Ultimately the Akaka Bill will probably land in the Supreme Court, and all of the money and politics will rest on the fundamental principals upon which our nation was founded. This is an important debate that has been cheapened by your editorial.
Bill Jardine
Kamuela
Sovereignty question should be put to vote
Your
July 17 editorial says "New civil rights panel might not reflect local sentiment." But that describes the stacked, old civil rights panel under Charlie Maxwell, where every member supported the Akaka Bill and Hawaiian racial supremacy in general. Their topsy-turvy theory of civil rights was that the Supreme Court's 7-2 decision in Rice v. Cayetano violated the "civil rights" of ethnic Hawaiians to have racially exclusionary government institutions. Wow!
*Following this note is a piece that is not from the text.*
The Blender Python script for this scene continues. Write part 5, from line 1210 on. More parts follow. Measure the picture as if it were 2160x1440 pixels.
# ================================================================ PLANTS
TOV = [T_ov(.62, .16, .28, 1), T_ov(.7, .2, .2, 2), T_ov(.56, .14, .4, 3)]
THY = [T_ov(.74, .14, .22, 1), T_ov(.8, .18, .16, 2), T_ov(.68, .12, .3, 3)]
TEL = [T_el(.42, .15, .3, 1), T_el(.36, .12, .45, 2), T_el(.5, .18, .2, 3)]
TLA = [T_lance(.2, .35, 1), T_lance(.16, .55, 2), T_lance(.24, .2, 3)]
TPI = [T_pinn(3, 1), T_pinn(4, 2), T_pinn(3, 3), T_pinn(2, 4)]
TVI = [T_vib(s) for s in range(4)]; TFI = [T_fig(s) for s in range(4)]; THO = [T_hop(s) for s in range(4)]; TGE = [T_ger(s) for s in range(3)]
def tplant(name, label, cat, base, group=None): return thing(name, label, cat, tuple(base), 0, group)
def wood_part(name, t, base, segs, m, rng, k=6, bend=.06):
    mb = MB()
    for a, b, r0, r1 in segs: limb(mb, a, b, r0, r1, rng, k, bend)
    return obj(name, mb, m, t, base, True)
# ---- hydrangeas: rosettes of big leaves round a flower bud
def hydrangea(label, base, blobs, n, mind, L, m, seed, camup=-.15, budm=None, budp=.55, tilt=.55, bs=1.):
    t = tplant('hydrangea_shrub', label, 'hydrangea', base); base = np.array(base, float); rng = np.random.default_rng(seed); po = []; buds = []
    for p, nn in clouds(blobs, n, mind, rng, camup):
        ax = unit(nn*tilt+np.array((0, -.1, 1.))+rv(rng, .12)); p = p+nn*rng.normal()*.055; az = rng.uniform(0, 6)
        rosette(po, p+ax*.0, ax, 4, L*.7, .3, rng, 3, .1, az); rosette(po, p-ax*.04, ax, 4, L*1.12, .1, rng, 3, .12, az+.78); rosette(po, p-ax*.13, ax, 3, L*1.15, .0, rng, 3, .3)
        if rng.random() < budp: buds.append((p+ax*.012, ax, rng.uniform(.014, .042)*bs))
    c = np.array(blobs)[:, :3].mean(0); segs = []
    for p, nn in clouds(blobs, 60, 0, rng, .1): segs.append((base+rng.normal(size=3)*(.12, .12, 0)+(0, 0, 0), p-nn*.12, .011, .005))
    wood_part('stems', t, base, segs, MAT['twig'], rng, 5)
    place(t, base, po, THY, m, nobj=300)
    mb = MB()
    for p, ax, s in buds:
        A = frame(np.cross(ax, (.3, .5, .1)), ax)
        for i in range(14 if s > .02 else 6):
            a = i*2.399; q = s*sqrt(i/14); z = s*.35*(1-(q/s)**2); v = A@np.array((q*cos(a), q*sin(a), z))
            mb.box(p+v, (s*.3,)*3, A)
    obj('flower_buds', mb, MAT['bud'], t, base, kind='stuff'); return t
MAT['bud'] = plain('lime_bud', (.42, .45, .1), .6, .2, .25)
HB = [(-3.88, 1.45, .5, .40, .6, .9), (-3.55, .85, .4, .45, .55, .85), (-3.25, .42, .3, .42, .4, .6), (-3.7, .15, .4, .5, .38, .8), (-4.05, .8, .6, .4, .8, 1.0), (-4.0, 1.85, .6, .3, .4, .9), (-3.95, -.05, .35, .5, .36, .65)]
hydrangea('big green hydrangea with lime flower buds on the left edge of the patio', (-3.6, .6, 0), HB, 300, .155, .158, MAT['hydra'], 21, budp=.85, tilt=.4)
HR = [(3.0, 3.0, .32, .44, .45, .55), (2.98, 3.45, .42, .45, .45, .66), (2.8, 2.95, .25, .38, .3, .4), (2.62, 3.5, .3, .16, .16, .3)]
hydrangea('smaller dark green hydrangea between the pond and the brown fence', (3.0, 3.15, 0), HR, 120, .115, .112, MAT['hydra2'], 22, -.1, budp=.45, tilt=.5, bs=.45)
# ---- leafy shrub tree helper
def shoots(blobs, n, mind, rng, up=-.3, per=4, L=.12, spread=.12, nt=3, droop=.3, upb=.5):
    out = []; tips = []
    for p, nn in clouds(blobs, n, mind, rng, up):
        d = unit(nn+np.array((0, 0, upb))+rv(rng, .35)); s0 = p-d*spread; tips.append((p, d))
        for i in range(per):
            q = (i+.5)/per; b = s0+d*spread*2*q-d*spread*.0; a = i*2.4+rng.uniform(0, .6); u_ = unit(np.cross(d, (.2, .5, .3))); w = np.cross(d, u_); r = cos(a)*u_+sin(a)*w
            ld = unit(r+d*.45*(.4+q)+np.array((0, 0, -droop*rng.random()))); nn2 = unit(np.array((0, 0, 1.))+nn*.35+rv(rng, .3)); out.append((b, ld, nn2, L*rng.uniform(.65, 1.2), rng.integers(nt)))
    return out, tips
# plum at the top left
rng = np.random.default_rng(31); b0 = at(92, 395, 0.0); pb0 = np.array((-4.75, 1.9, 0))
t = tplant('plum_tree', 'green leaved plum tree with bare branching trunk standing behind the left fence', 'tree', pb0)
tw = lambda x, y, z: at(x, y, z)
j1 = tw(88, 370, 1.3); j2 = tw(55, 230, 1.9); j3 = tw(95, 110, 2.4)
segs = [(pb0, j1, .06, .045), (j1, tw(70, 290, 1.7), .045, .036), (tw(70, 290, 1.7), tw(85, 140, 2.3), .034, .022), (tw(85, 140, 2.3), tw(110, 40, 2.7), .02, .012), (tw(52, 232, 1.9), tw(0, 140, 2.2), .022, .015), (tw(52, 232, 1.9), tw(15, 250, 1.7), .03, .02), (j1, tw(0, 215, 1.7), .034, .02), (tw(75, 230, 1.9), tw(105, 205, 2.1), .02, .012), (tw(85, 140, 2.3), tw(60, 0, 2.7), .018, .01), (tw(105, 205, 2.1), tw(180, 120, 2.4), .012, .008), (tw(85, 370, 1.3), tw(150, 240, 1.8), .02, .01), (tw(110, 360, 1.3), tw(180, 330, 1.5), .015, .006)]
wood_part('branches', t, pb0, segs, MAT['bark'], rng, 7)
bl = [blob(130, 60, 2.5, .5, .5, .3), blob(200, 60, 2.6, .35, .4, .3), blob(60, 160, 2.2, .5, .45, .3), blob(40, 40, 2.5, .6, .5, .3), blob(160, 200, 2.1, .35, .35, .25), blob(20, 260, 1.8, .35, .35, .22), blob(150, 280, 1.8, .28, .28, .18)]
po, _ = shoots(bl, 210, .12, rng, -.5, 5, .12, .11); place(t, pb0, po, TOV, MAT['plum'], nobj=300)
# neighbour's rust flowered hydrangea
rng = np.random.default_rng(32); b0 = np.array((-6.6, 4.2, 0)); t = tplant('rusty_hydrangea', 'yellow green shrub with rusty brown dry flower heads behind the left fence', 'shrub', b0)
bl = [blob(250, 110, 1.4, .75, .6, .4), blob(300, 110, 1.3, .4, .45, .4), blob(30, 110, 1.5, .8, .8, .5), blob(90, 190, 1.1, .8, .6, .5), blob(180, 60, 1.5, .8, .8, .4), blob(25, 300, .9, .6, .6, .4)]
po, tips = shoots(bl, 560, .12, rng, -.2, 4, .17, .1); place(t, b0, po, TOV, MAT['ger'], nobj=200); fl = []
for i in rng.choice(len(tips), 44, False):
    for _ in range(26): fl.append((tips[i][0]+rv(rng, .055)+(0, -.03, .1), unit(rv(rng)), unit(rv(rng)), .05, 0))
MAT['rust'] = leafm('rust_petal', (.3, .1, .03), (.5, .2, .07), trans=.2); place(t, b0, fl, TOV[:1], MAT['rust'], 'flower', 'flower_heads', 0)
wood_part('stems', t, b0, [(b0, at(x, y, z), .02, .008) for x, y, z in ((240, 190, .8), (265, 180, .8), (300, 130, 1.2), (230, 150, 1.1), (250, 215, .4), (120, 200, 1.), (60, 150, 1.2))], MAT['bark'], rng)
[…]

The new panel is deeply divided on the Akaka Bill, just like public opinion. Surveys in 2005 and 2006 that called every listed telephone number in Hawaii found that 67 percent of respondents oppose the Akaka Bill, including half of ethnic Hawaiians.
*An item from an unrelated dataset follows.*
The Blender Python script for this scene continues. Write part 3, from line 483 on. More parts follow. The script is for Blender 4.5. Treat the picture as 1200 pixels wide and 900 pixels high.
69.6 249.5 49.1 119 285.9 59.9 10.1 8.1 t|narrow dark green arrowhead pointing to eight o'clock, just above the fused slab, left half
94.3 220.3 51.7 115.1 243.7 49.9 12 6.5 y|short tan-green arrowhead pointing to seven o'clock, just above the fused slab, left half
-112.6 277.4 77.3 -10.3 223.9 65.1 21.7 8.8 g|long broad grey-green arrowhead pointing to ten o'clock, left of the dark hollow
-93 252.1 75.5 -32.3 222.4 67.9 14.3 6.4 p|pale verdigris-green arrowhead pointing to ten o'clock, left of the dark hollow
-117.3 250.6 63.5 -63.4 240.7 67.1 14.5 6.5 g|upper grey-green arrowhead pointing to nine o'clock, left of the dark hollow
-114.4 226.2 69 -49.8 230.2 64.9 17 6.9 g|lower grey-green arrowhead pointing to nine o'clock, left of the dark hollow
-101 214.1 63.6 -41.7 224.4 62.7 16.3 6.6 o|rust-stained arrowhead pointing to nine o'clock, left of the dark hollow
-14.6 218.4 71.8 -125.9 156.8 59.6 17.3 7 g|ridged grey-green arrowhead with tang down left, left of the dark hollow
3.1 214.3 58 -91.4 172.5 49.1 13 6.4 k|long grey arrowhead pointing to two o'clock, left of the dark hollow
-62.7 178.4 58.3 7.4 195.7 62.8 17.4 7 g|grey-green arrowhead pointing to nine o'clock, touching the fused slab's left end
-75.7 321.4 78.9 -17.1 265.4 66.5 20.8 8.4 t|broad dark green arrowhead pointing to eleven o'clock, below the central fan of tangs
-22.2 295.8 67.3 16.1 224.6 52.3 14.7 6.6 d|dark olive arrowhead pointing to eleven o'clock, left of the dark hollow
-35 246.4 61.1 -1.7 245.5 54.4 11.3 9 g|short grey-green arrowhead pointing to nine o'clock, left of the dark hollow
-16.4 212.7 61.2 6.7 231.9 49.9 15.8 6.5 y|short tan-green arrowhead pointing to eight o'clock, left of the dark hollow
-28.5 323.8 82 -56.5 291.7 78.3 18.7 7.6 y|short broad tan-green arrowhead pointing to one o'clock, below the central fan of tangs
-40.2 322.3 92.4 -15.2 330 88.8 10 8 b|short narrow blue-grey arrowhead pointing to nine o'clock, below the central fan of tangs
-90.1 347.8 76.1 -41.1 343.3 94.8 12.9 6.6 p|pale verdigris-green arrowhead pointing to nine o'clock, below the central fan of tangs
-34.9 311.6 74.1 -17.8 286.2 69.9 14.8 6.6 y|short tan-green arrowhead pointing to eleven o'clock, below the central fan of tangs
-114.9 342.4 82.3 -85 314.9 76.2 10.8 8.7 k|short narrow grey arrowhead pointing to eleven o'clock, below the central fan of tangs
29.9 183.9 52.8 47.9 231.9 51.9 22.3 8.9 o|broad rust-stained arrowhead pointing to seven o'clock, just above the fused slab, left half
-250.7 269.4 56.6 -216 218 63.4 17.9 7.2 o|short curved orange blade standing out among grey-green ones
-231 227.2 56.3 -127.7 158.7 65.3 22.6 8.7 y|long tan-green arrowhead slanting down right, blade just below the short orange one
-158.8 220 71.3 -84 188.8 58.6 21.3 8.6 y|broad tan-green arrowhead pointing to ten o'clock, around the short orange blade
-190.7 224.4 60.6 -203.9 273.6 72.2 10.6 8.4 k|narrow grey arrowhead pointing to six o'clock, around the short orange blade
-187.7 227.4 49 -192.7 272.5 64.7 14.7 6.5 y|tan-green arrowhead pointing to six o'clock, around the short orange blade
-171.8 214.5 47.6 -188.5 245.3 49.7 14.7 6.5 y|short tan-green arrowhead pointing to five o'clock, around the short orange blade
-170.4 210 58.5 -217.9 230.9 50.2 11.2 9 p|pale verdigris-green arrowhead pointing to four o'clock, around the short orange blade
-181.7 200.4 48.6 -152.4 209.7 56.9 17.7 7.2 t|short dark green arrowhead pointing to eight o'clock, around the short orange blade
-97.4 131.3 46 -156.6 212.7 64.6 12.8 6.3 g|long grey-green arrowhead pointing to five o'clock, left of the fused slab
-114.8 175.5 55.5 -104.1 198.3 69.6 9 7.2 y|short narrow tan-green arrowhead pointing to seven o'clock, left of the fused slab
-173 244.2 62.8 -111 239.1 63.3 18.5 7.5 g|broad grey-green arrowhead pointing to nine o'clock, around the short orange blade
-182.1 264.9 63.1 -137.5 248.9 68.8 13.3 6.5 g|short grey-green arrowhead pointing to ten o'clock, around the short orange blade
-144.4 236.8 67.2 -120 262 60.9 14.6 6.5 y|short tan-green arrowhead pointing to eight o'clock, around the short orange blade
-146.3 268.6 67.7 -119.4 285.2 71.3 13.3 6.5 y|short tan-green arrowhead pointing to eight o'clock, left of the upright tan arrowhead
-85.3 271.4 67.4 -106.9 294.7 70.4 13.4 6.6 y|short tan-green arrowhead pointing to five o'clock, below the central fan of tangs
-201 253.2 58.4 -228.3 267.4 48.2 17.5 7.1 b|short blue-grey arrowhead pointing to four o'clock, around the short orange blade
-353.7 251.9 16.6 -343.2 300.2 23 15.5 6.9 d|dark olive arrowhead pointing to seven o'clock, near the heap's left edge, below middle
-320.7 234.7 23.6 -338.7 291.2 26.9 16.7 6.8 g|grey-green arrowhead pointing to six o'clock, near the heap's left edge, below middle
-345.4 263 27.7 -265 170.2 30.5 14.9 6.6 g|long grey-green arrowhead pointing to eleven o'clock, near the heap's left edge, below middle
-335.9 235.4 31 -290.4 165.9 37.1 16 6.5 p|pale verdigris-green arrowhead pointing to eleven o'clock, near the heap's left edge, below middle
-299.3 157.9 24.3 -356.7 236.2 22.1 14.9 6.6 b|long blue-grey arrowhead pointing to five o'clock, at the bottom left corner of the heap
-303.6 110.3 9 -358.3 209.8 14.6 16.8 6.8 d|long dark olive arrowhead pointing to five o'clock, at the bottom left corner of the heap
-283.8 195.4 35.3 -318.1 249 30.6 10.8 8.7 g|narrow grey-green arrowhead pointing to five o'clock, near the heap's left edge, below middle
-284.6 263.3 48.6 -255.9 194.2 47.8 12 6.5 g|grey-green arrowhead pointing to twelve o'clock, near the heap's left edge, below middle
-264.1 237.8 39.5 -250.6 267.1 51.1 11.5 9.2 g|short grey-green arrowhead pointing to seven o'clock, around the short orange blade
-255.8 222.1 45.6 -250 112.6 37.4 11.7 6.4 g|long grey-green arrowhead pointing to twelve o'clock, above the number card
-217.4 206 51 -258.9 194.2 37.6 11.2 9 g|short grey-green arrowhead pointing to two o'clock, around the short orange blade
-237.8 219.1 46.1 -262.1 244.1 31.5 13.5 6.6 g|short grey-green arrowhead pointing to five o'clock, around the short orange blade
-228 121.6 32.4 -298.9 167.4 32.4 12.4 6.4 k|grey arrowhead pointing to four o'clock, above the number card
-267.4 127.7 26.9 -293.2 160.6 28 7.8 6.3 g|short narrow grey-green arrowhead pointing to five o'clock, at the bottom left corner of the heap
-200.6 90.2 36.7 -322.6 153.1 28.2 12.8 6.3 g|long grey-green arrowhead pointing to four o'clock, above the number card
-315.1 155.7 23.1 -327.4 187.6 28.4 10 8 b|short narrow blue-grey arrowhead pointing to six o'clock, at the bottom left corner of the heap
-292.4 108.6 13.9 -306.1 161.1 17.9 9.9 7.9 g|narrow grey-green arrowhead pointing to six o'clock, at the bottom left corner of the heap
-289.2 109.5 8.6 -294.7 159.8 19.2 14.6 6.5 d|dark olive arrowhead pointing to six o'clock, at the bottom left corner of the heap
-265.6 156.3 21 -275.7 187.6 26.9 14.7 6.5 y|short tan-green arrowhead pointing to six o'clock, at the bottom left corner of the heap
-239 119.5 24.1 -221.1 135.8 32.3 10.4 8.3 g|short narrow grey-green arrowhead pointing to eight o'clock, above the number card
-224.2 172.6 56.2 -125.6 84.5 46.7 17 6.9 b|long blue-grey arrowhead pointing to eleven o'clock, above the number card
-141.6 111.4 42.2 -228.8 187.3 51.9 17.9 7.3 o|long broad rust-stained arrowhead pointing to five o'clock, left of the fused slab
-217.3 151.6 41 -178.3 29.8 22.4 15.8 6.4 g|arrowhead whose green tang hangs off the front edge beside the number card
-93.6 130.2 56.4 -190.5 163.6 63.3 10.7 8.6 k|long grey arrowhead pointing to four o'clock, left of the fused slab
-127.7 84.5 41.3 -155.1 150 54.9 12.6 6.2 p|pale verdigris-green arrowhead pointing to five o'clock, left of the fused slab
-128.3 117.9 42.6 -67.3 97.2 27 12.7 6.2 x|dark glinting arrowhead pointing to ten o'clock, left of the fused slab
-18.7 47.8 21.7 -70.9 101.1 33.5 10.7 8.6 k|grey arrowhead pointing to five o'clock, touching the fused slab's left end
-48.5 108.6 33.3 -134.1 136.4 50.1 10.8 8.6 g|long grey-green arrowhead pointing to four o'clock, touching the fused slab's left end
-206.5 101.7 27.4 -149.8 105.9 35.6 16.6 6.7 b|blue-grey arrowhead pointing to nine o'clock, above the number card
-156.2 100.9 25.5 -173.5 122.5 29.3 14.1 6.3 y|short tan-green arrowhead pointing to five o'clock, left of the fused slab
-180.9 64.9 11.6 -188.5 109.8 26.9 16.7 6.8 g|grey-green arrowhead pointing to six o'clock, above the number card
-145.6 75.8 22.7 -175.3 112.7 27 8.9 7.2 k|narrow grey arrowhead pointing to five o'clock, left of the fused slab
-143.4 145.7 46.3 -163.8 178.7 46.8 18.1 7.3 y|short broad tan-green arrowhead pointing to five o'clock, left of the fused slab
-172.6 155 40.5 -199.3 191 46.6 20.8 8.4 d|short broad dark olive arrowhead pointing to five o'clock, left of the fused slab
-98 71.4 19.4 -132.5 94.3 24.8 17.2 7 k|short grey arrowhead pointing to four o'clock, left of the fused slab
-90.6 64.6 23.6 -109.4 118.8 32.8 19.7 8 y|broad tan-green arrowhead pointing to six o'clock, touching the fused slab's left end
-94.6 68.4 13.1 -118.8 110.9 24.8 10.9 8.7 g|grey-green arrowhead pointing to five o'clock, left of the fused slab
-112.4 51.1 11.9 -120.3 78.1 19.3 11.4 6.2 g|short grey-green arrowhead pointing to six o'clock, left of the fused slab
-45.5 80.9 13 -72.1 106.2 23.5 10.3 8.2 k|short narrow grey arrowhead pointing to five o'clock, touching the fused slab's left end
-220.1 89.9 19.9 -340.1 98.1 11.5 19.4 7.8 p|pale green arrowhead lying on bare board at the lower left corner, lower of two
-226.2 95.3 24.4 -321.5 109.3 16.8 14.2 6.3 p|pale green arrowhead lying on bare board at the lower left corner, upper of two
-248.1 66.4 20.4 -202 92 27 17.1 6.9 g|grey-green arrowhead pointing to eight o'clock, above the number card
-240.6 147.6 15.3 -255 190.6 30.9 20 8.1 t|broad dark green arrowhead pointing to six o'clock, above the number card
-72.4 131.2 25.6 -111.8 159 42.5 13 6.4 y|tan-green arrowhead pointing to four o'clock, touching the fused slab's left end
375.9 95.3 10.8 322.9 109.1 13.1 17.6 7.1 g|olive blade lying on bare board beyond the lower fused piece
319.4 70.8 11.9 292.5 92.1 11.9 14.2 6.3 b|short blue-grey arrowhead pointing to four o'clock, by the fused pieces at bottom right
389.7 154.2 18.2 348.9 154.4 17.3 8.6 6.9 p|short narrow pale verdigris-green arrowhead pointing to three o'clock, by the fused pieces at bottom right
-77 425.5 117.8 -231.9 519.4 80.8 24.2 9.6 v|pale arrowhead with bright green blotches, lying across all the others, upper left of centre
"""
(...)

Our people are divided on the Akaka Bill, as deeply as Hawaii itself will be divided and broken if the bill passes. Put the issue on the ballot where everyone can vote in privacy without intimidation. Note that the Office of Hawaiian Affairs, the Legislature and wealthy institutions getting government money strongly oppose letting us all vote on the Akaka Bill. What does that tell you?
Ken Conklin
Kaneohe
How would patriots view sovereignty opponents?
In response to the
Star-Bulletin July 17 editorial "New Civil Rights panel might not reflect local sentiment":
How would Hawaiian national patriot Joseph Nawahi, African national patriot Nelson Mandela, Argentinian national patriot Che Guevara, Irish national patriot Michael Collins, Vietnamese national patriot Vo Nguyen Yap, Indian national patriot Mahatma Gandhi and Italian national patriot Anna Maria Venere, all of whom fought valiantly against fascism, hegemony and foreign invasion, respond to the Hawaiian sovereignty struggle relative to the American, European and Asian colonizers occupying Hawaii while chastising Hawaiians for protecting their Hawaiian national, cultural and aboriginal rights?